Ireland is very much against the blockade, and while there was no violent confrontation, Ireland feels strongly that Hamas should not be ignored, based on its own experience with wanting various groups in Ireland to be part of the process. From an Irish perspective, they feel even people who want to kill you should be sitting at the table. I think they have created an analogy between the Irish Republican Army and Hamas that doesn’t quite hold up, but that is the way they see it.

What about the role of Turkey not only in the Gaza flotilla, but the visit to Iran by the Turkish Prime Minister Erdogen, where he and the president of Brazil embraced Mahmoud Ahmadinejad. Turkey is a NATO ally of the United States and until recently was called Israel’s closest ally in the Muslin world.
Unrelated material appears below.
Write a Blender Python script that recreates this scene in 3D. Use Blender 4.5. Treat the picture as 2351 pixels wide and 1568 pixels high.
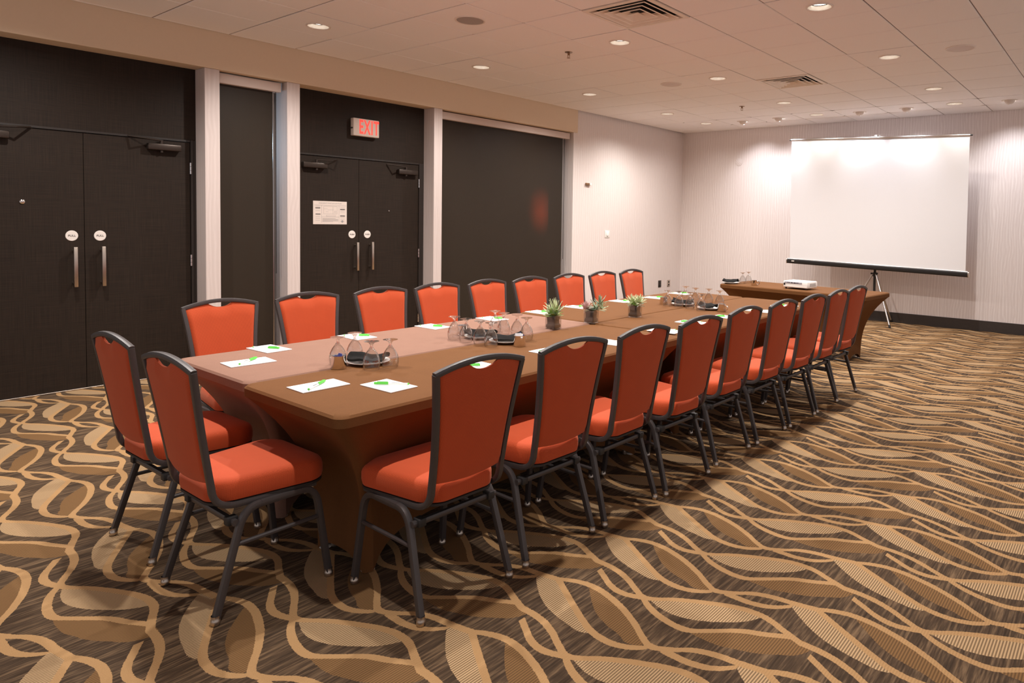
import bpy, bmesh, math, random
from mathutils import Matrix, Vector
random.seed(7)
R = math.radians
for o in list(bpy.data.objects): bpy.data.objects.remove(o)
scn = bpy.context.scene
col = scn.collection
PI = math.pi

# ------------------------------------------------------------------ camera, world, exposure
cam = bpy.data.cameras.new('camera'); camo = bpy.data.objects.new('camera', cam); col.objects.link(camo)
cam.sensor_width = 36.0; cam.sensor_fit = 'HORIZONTAL'; cam.lens = 24.005
cam.shift_x = -0.09437; cam.shift_y = -0.08798; cam.clip_start = .02; cam.clip_end = 100
rt, up, fw = (0.793846, 0.607818, 0.019127), (-0.042914, 0.024618, 0.998775), (-0.606603, 0.793695, -0.045627)
camo.matrix_world = Matrix(((rt[0], up[0], -fw[0], 3.41702), (rt[1], up[1], -fw[1], -4.67174),
                            (rt[2], up[2], -fw[2], 1.45), (0, 0, 0, 1)))
scn.camera = camo
world = bpy.data.worlds.new('world'); scn.world = world; world.use_nodes = True
world.node_tree.nodes['Background'].inputs[0].default_value = (1.0, 0.94, 0.96, 1)
world.node_tree.nodes['Background'].inputs[1].default_value = 0.36
vs = scn.view_settings
vs.view_transform = 'Standard'; vs.look = 'None'; vs.gamma = 1; vs.use_curve_mapping = False; vs.exposure = 0.5
DOWN_W, WASH_W = 112.0, 42.0            # lamp powers
DOWN_C, WASH_C = (1.0, 0.96, 0.915), (0.93, 0.94, 1.0)

# ------------------------------------------------------------------ dimensions
H = 3.047; T = 0.6096; XD = -3.30; XB = -3.09; YB = 6.045; XMAX = 5.2; YMIN = -6.7
TZ = 0.730

# ------------------------------------------------------------------ node helpers
def srgb(r, g, b):
    f = lambda c: (c/12.92 if c <= .04045 else ((c+.055)/1.055)**2.4)
    return (f(r/255), f(g/255), f(b/255), 1)

class NT:
    def __init__(s, name):
        s.m = bpy.data.materials.new(name); s.m.use_nodes = True
        s.t = s.m.node_tree; s.b = s.t.nodes['Principled BSDF']; s.out = s.t.nodes['Material Output']
    def n(s, typ, **kw):
        x = s.t.nodes.new(typ)
        for k, v in kw.items(): setattr(x, k, v)
        return x
    def l(s, a, b): s.t.links.new(a, b)
    def put(s, v, sock):
        if hasattr(v, 'is_linked') or hasattr(v, 'node'): s.l(v, sock)
        else: sock.default_value = v
    def math(s, op, a, b=None, c=None, clamp=False):
        x = s.n('ShaderNodeMath', operation=op, use_clamp=clamp)
        s.put(a, x.inputs[0])
        if b is not None: s.put(b, x.inputs[1])
        if c is not None: s.put(c, x.inputs[2])
        return x.outputs[0]
    def mix(s, f, a, b):
        x = s.n('ShaderNodeMix', data_type='RGBA')
        s.put(f, x.inputs['Factor']); s.put(a, x.inputs[6]); s.put(b, x.inputs[7])
        return x.outputs[2]
    def pos(s, kind='Object'):
        x = s.n('ShaderNodeTexCoord'); y = s.n('ShaderNodeSeparateXYZ'); s.l(x.outputs[kind], y.inputs[0])
        return y.outputs[0], y.outputs[1], y.outputs[2]
    def vec(s, x, y, z):
        c = s.n('ShaderNodeCombineXYZ'); s.put(x, c.inputs[0]); s.put(y, c.inputs[1]); s.put(z, c.inputs[2]); return c.outputs[0]
    def noise(s, v, scale=5, detail=2, rough=.5):
        x = s.n('ShaderNodeTexNoise'); s.l(v, x.inputs['Vector']); x.inputs['Scale'].default_value = scale
        x.inputs['Detail'].default_value = detail; x.inputs['Roughness'].default_value = rough
        return x.outputs['Fac']
    def ramp(s, f, stops):
        x = s.n('ShaderNodeValToRGB'); s.l(f, x.inputs[0]); e = x.color_ramp.elements
        while len(e) < len(stops): e.new(.5)
        for q, (p, c) in zip(e, stops): q.position = p; q.color = c
        return x.outputs[0]
    def bump(s, h, strength=.2, dist=.002):
        x = s.n('ShaderNodeBump'); x.inputs['Strength'].default_value = strength; x.inputs['Distance'].default_value = dist
        s.l(h, x.inputs['Height']); s.l(x.outputs[0], s.b.inputs['Normal'])
    def fin(s, color=None, rough=.5, metal=0, spec=.5):
        if color is not None: s.put(color, s.b.inputs['Base Color'])
        s.put(rough, s.b.inputs['Roughness']); s.b.inputs['Metallic'].default_value = metal
        s.b.inputs['Specular IOR Level'].default_value = spec
        return s.m

def plain(name, c, rough=.5, metal=0, spec=.5, var=.06, scale=40):
    k = NT(name); t = k.n('ShaderNodeTexCoord'); f = k.noise(t.outputs['Object'], scale, 3)
    lo = tuple(x*(1-var) for x in c[:3])+(1,); hi = tuple(min(1, x*(1+var)) for x in c[:3])+(1,)
    return k.fin(k.mix(f, lo, hi), rough, metal, spec)

def emis(name, c, strength):
    k = NT(name); k.fin((c[0], c[1], c[2], 1), .5); k.b.inputs['Emission Color'].default_value = (c[0], c[1], c[2], 1)
    k.b.inputs['Emission Strength'].default_value = strength
    return k.m

def fabric(name, c, dark, period=.0042):
    k = NT(name); x, y, z = k.pos()
    def dots(p, q):
        a = k.math('SINE', k.math('MULTIPLY', k.math('ADD', p, q), 2*PI/period))
        b = k.math('SINE', k.math('MULTIPLY', k.math('SUBTRACT', p, q), 2*PI/period))
        return k.math('MULTIPLY_ADD', k.math('MULTIPLY', a, b), .5, .5)
    nx, ny, nz = [k.math('ABSOLUTE', q) for q in k.pos('Normal')]
    tz = k.math('GREATER_THAN', nz, k.math('MAXIMUM', nx, ny)); tx = k.math('GREATER_THAN', nx, ny)
    def sel(f, p, q): return k.math('ADD', k.math('MULTIPLY', f, p), k.math('MULTIPLY', k.math('SUBTRACT', 1.0, f), q))
    w = sel(tz, dots(x, y), sel(tx, dots(y, z), dots(x, z)))
    n = k.noise(k.vec(x, y, z), 14, 3)
    cc = k.mix(w, dark, c); cc = k.mix(k.math('MULTIPLY', n, .22), cc, dark)
    k.bump(w, .25, .001)
    k.b.inputs['Sheen Weight'].default_value = .25; k.b.inputs['Sheen Tint'].default_value = (1, .55, .4, 1)
    return k.fin(cc, .75, 0, .25)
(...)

Why the shift?

I agree. Turkey is playing a very dangerous game. There are such significant interests that are in play here: the U.S. relationship with Turkey; Turkey’s relationship with Europe; Turkey’s crucial role in NATO; Turkey’s role in the re-supply of troops in Iraq and Afghanistan. There is also its border with Iran and the status of the 23,000-member Jewish community of Turkey. The Turkish Jewish community has a proud history, and over the past century a history of acceptance and toleration and integration into Turkish society. Also, the Turkish government has made a point to reach out to Jewish communities around the world. The statements and actions recently by Turkish officials, the outrageous comments that have been made about Israel by the Turkish prime minister, each day plumbing a new depth, including a statement equating the Star of David and the swastika.

What about the reports that Iran has threatened to join one of the Gaza-bound flotillas?

There have been reports that the Iranian Red Crescent said they would do this and one member of the clerical leadership made a statement to this effect. It would be the height of folly for Iran to think that it could engage in a naval confrontation in the Mediterranean. It would not only be Israel that would react. Iran has no business in those waters. I am hoping that cooler heads in that not very cool regime will prevail.